Could you give the data below again, exactly and completely?

— Begin THE INPUT —

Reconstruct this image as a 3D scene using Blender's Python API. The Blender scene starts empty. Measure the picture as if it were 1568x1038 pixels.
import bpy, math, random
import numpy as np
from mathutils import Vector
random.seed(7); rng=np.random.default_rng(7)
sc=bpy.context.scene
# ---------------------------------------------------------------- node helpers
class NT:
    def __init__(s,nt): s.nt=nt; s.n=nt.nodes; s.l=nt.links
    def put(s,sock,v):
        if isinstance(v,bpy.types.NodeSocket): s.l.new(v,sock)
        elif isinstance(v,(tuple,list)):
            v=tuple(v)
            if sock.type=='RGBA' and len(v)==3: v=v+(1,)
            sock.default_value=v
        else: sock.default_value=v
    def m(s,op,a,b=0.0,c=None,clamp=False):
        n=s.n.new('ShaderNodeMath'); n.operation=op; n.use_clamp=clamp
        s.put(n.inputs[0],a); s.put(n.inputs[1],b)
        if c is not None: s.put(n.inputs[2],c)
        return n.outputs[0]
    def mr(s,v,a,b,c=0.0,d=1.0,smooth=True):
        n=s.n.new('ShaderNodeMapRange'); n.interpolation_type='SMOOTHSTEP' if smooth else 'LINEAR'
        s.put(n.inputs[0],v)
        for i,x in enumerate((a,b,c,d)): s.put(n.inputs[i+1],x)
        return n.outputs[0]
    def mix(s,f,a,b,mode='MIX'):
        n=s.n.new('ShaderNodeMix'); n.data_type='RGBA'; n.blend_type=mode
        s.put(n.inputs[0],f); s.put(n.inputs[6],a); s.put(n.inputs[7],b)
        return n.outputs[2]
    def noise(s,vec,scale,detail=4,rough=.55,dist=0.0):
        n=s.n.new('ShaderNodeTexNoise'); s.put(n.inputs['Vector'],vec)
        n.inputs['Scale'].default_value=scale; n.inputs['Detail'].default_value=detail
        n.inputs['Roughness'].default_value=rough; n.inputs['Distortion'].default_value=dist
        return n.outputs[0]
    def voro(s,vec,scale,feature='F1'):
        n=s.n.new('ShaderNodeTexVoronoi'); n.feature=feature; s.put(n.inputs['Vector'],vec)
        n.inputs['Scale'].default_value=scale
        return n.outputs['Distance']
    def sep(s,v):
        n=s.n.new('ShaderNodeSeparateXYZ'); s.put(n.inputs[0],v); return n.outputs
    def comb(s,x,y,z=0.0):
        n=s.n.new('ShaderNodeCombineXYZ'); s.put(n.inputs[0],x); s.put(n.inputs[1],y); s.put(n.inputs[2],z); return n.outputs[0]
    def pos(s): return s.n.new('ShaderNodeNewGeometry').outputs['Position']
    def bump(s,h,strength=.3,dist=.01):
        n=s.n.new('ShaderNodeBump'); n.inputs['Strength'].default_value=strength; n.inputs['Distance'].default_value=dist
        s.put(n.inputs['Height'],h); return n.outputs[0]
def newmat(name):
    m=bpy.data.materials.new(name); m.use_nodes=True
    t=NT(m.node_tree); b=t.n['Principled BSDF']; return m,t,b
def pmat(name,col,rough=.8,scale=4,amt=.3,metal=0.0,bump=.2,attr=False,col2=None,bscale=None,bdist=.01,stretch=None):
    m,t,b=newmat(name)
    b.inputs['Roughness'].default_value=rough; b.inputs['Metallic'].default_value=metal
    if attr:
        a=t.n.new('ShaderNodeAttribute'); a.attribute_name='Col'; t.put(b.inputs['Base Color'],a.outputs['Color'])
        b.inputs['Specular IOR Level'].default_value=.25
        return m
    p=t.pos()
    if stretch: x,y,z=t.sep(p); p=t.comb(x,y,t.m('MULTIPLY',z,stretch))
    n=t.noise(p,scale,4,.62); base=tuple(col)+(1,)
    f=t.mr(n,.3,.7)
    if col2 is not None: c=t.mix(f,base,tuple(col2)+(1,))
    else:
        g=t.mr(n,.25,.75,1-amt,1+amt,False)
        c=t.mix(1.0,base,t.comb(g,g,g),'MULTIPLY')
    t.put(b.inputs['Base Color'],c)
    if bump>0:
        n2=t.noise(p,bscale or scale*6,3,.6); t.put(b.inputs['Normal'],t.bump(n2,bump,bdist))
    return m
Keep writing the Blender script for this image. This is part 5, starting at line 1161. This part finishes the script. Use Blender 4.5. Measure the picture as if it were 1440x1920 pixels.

— End THE INPUT —

→ **EXERCISE RESULT**:
Reconstruct this image as a 3D scene using Blender's Python API. The Blender scene starts empty. Measure the picture as if it were 1568x1038 pixels.
import bpy, math, random
import numpy as np
from mathutils import Vector
random.seed(7); rng=np.random.default_rng(7)
sc=bpy.context.scene
# ---------------------------------------------------------------- node helpers
class NT:
    def __init__(s,nt): s.nt=nt; s.n=nt.nodes; s.l=nt.links
    def put(s,sock,v):
        if isinstance(v,bpy.types.NodeSocket): s.l.new(v,sock)
        elif isinstance(v,(tuple,list)):
            v=tuple(v)
            if sock.type=='RGBA' and len(v)==3: v=v+(1,)
            sock.default_value=v
        else: sock.default_value=v
    def m(s,op,a,b=0.0,c=None,clamp=False):
        n=s.n.new('ShaderNodeMath'); n.operation=op; n.use_clamp=clamp
        s.put(n.inputs[0],a); s.put(n.inputs[1],b)
        if c is not None: s.put(n.inputs[2],c)
        return n.outputs[0]
    def mr(s,v,a,b,c=0.0,d=1.0,smooth=True):
        n=s.n.new('ShaderNodeMapRange'); n.interpolation_type='SMOOTHSTEP' if smooth else 'LINEAR'
        s.put(n.inputs[0],v)
        for i,x in enumerate((a,b,c,d)): s.put(n.inputs[i+1],x)
        return n.outputs[0]
    def mix(s,f,a,b,mode='MIX'):
        n=s.n.new('ShaderNodeMix'); n.data_type='RGBA'; n.blend_type=mode
        s.put(n.inputs[0],f); s.put(n.inputs[6],a); s.put(n.inputs[7],b)
        return n.outputs[2]
    def noise(s,vec,scale,detail=4,rough=.55,dist=0.0):
        n=s.n.new('ShaderNodeTexNoise'); s.put(n.inputs['Vector'],vec)
        n.inputs['Scale'].default_value=scale; n.inputs['Detail'].default_value=detail
        n.inputs['Roughness'].default_value=rough; n.inputs['Distortion'].default_value=dist
        return n.outputs[0]
    def voro(s,vec,scale,feature='F1'):
        n=s.n.new('ShaderNodeTexVoronoi'); n.feature=feature; s.put(n.inputs['Vector'],vec)
        n.inputs['Scale'].default_value=scale
        return n.outputs['Distance']
    def sep(s,v):
        n=s.n.new('ShaderNodeSeparateXYZ'); s.put(n.inputs[0],v); return n.outputs
    def comb(s,x,y,z=0.0):
        n=s.n.new('ShaderNodeCombineXYZ'); s.put(n.inputs[0],x); s.put(n.inputs[1],y); s.put(n.inputs[2],z); return n.outputs[0]
    def pos(s): return s.n.new('ShaderNodeNewGeometry').outputs['Position']
    def bump(s,h,strength=.3,dist=.01):
        n=s.n.new('ShaderNodeBump'); n.inputs['Strength'].default_value=strength; n.inputs['Distance'].default_value=dist
        s.put(n.inputs['Height'],h); return n.outputs[0]
def newmat(name):
    m=bpy.data.materials.new(name); m.use_nodes=True
    t=NT(m.node_tree); b=t.n['Principled BSDF']; return m,t,b
def pmat(name,col,rough=.8,scale=4,amt=.3,metal=0.0,bump=.2,attr=False,col2=None,bscale=None,bdist=.01,stretch=None):
    m,t,b=newmat(name)
    b.inputs['Roughness'].default_value=rough; b.inputs['Metallic'].default_value=metal
    if attr:
        a=t.n.new('ShaderNodeAttribute'); a.attribute_name='Col'; t.put(b.inputs['Base Color'],a.outputs['Color'])
        b.inputs['Specular IOR Level'].default_value=.25
        return m
    p=t.pos()
    if stretch: x,y,z=t.sep(p); p=t.comb(x,y,t.m('MULTIPLY',z,stretch))
    n=t.noise(p,scale,4,.62); base=tuple(col)+(1,)
    f=t.mr(n,.3,.7)
    if col2 is not None: c=t.mix(f,base,tuple(col2)+(1,))
    else:
        g=t.mr(n,.25,.75,1-amt,1+amt,False)
        c=t.mix(1.0,base,t.comb(g,g,g),'MULTIPLY')
    t.put(b.inputs['Base Color'],c)
    if bump>0:
        n2=t.noise(p,bscale or scale*6,3,.6); t.put(b.inputs['Normal'],t.bump(n2,bump,bdist))
    return m
Keep writing the Blender script for this image. This is part 5, starting at line 1161. This part finishes the script. Use Blender 4.5. Measure the picture as if it were 1440x1920 pixels.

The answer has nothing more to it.